Boston continued to escort the fast carriers for the last half of 1944 and into 1945, during which time the War moved westward through the Marianas and Palaus to recapture the Philippines, as well as supress Japanese power in the Ryukyus, Formosa, on the Asian mainland, and in the Japanese Home Islands. She participated in 1944's two major fleet actions, the Battle of the Philippine Sea in June and the Battle of Leyte Gulf in October. Also in October, as the Task Force 38 raided Formosa, Boston helped tow the torpedoed light cruiser Houston (CL-81) out of harm's way.

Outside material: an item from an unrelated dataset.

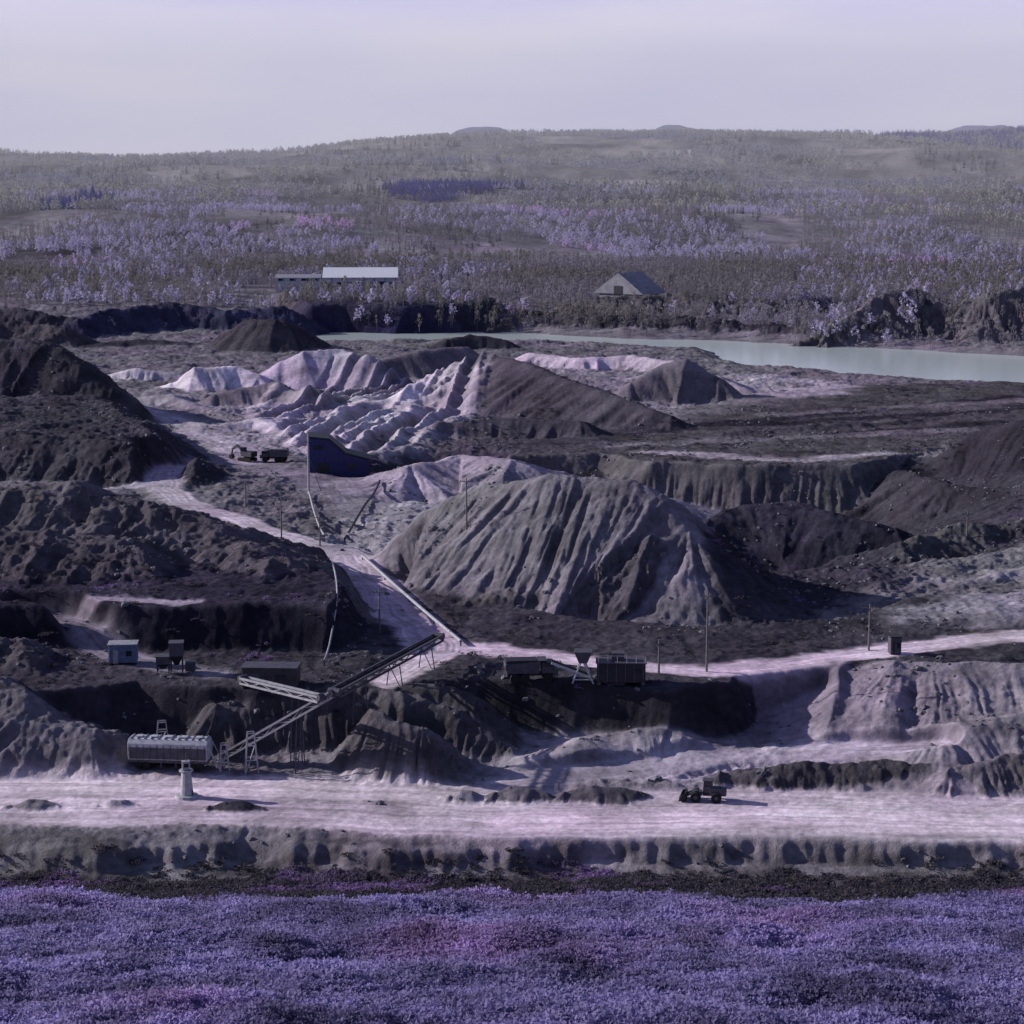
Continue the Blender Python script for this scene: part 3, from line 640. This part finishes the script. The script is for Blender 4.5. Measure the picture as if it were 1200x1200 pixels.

Overhauled in California during the Spring of 1945, Boston returned to the war zone in time to join in the final weeks of attacks on Japan. In addition to her accustomed role as a carrier escort, on 9 August she also shelled Kaimaishi, on the Japanese main island of Honshu. Once the enemy had surrendered, Boston stayed in the Western Pacific supporting occupation efforts until late February 1946. She was inactivated after her return to the United States, formally decommissioning at Bremerton, Washington, in late October 1946. Early in January 1952, following more than five years in the Pacific Reserve Fleet, Boston was reclassified as a guided-missile heavy cruiser, receiving the new designation CAG-1. In February she began a long tow from the West Coast to Camden, New Jersey, where she began more than three years of modernization work.